Итак, Кетлинский прибыл на корабль в самые роковые дни тулонской трагедии. Перед отъездом его вызвал морской министр Григорович. Среди документов тех дней известна телеграмма Григоровича, адресованная еще Иванову-6, где он предписывал «принять меры самые решительные». Надо думать, директивы, данные новому командиру, были не мягче, но, кроме того, Кетлинский получил приказ как можно скорей закончить ремонт и следовать в Мурманск — на охрану северной морской коммуникации, по которой шло снабжение России со стороны ее союзников.

7 сентября 1916 года Кетлинский прибыл в Тулон, а 10 сентября принял командование «Аскольдом».

Сколько раз я думала с тоской — если бы он задержался в пути… если бы он принял командование после суда… Когда я обещала в начале главы не умолчать о том, что хотела бы вычеркнуть, я имела в виду именно эти несколько дней в Тулоне. Вычеркнуть бы их из жизни отца!..

Но эмоции — в сторону. Моя задача — разобраться, что же в эти несколько дней произошло. Сделать это теперь не так уж трудно, поскольку известны многие документы, включая материалы следствия и суда, переписку о приведении приговора в исполнение, показания матросов и самого Кетлинского, данные уже летом 1917 года.

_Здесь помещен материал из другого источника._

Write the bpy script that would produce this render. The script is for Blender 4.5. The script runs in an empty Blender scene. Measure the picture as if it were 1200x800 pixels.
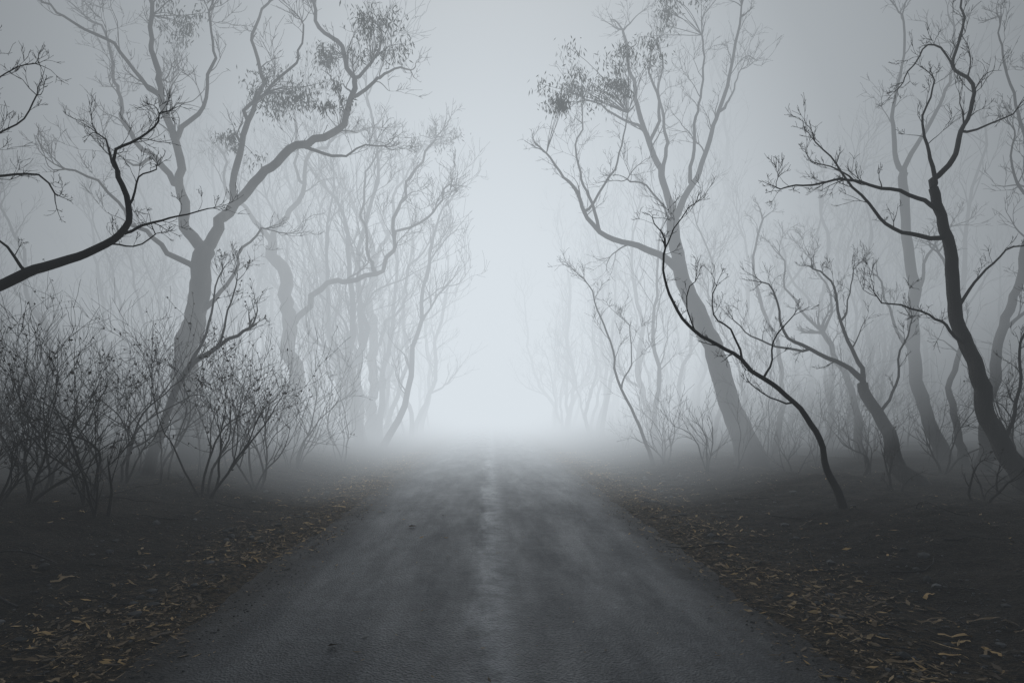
import bpy, math, random, bmesh
from mathutils import Vector, Matrix, noise

R = random.Random(11)
scene = bpy.context.scene

# ------------------------------------------------------------------ helpers
def smooth(a, b, x):
    t = max(0.0, min(1.0, (x - a) / (b - a)))
    return t * t * (3 - 2 * t)

def ground_h(x, y):
    """Terrain height: sunken road bed, ragged verges, low banks on both sides."""
    ax = abs(x)
    edge = (2.30 if x < 0 else 2.2) + 0.16 * noise.noise(Vector((y * 0.45, 11.0 if x < 0 else 23.0, 0))) + 0.07 * noise.noise(Vector((y * 2.1, x * 2.1, 4)))
    n1 = noise.noise(Vector((x * 0.35, y * 0.35, 3.1)))
    n2 = noise.noise(Vector((x * 1.7, y * 1.7, 7.7)))
    n3 = noise.noise(Vector((x * 6.0, y * 6.0, 1.3)))
    bed = -0.07 + 0.085 * smooth(edge - 0.45, edge + 0.4, ax)
    bank = (0.34 if x < 0 else 0.26) * smooth(2.9, 6.0, ax)
    far = 0.5 * smooth(8, 40, ax)
    k = smooth(edge - 0.4, edge + 0.6, ax)
    k2 = smooth(3.0, 6.0, ax)
    return bed + bank + far + k * (0.03 * n2 + 0.024 * n3) + k2 * (0.12 * n1 + 0.05 * n2 + 0.03 * n3)

def new_obj(name, verts, faces, mats, mat_idx=None, smooth_shade=True):
    me = bpy.data.meshes.new(name)
    me.from_pydata(verts, [], faces)
    for m in mats:
        me.materials.append(m)
    if mat_idx is not None:
        me.polygons.foreach_set("material_index", mat_idx)
    if smooth_shade:
        me.polygons.foreach_set("use_smooth", [True] * len(me.polygons))
    me.update()
    ob = bpy.data.objects.new(name, me)
    scene.collection.objects.link(ob)
    return ob

# ---------------------------------------------------------------- materials
def mat_new(name):
    m = bpy.data.materials.new(name)
    m.use_nodes = True
    nt = m.node_tree
    bsdf = nt.nodes.get("Principled BSDF")
    return m, nt, bsdf

def N(nt, t, **kw):
    n = nt.nodes.new(t)
    for k, v in kw.items():
        if k in n.inputs.keys():
            n.inputs[k].default_value = v
        else:
            setattr(n, k, v)
    return n

def ramp(nt, stops):
    r = nt.nodes.new("ShaderNodeValToRGB")
    e = r.color_ramp.elements
    while len(e) < len(stops):
        e.new(0.5)
    for i, (p, c) in enumerate(stops):
        e[i].position = p
        e[i].color = (c[0], c[1], c[2], 1)
    return r

def bark(name, c1, c2, c3, scale=3.0, char_h=None):
    m, nt, b = mat_new(name)
    L = nt.links
    geo = N(nt, "ShaderNodeNewGeometry")
    mp = N(nt, "ShaderNodeMapping")
    mp.inputs["Scale"].default_value = (1, 1, 0.22)
    L.new(geo.outputs["Position"], mp.inputs["Vector"])
    n1 = N(nt, "ShaderNodeTexNoise", Scale=scale, Detail=4.0, Roughness=0.65)
    L.new(mp.outputs[0], n1.inputs["Vector"])
    r = ramp(nt, [(0.3, c1), (0.52, c2), (0.72, c3)])
    L.new(n1.outputs["Fac"], r.inputs[0])
    col = r.outputs[0]
    if char_h is not None:
        sx = N(nt, "ShaderNodeSeparateXYZ")
        L.new(geo.outputs["Position"], sx.inputs[0])
        ad = N(nt, "ShaderNodeMath", operation="MULTIPLY_ADD")
        ad.inputs[1].default_value = 3.0
        L.new(n1.outputs["Fac"], ad.inputs[0])
        L.new(sx.outputs["Z"], ad.inputs[2])
        mr = N(nt, "ShaderNodeMapRange")
        mr.inputs["From Min"].default_value = char_h
        mr.inputs["From Max"].default_value = char_h + 2.5
        L.new(ad.outputs[0], mr.inputs["Value"])
        mx = N(nt, "ShaderNodeMix", data_type="RGBA")
        mx.inputs[6].default_value = (0.018, 0.017, 0.016, 1)
        L.new(mr.outputs[0], mx.inputs[0])
        L.new(col, mx.inputs[7])
        col = mx.outputs[2]
    L.new(col, b.inputs["Base Color"])
    b.inputs["Roughness"].default_value = 0.85
    n2 = N(nt, "ShaderNodeTexNoise", Scale=scale * 7, Detail=3.0, Roughness=0.7)
    L.new(mp.outputs[0], n2.inputs["Vector"])
    bp = N(nt, "ShaderNodeBump", Strength=0.7, Distance=0.03)
    L.new(n2.outputs["Fac"], bp.inputs["Height"])
    L.new(bp.outputs[0], b.inputs["Normal"])
    return m

M_GUM = bark("gum_bark", (0.04, 0.036, 0.032), (0.09, 0.082, 0.074), (0.18, 0.166, 0.15), 2.5, 2.5)
M_BURNT = bark("burnt_bark", (0.012, 0.0115, 0.011), (0.028, 0.025, 0.023), (0.065, 0.058, 0.052), 5.0)
M_DRY = bark("dry_bark", (0.018, 0.016, 0.015), (0.034, 0.03, 0.028), (0.07, 0.063, 0.056), 4.0)

def leaf_mat(name, cols, rough=0.6):
    m, nt, b = mat_new(name)
    g = N(nt, "ShaderNodeNewGeometry")
    r = ramp(nt, [(i / (len(cols) - 1) if len(cols) > 1 else 0, c) for i, c in enumerate(cols)])
    nt.links.new(g.outputs["Random Per Island"], r.inputs[0])
    nt.links.new(r.outputs[0], b.inputs["Base Color"])
    b.inputs["Roughness"].default_value = rough
    return m

M_LEAF = leaf_mat("eucalypt_leaf", [(0.03, 0.035, 0.024), (0.05, 0.055, 0.038), (0.08, 0.085, 0.06)])
M_DEADLEAF = leaf_mat("dead_leaf", [(0.03, 0.022, 0.018), (0.06, 0.045, 0.035), (0.1, 0.075, 0.055)])
M_LITTER = leaf_mat("litter", [(0.05, 0.037, 0.024), (0.18, 0.12, 0.06), (0.28, 0.19, 0.1), (0.08, 0.058, 0.038),
                               (0.42, 0.29, 0.15), (0.52, 0.32, 0.12)], 0.75)
M_STONE = leaf_mat("charred_stone", [(0.02, 0.02, 0.02), (0.05, 0.05, 0.048), (0.13, 0.128, 0.125)], 0.8)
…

И даже показания одного из подсудимых, написанные им в 1948 году!.. Все эти материалы суммированы в специальной разработке ЦГА ВМФ, завизированной Ленинградским истпартом, которой я и руководствуюсь:

…Анализ всех следственных материалов 1916—1917 гг. показал, что никаких обвинений в организации революционного восстания или заговора никому из обвиняемых не предъявлялось. В свидетельских показаниях и приговоре суда ничего о революционном заговоре не записано. Наоборот, суд и ряд свидетелей считали покушение на взрыв крейсера как акт диверсионный, а не политический, повлекший за собой, при настоящем взрыве, гибель всей команды, спавшей на корабле. Никаких материалов о революционной деятельности 4 расстрелянных матросов в документальных материалах суда и следствия, а также в секретной переписке по «Аскольду» не обнаружено.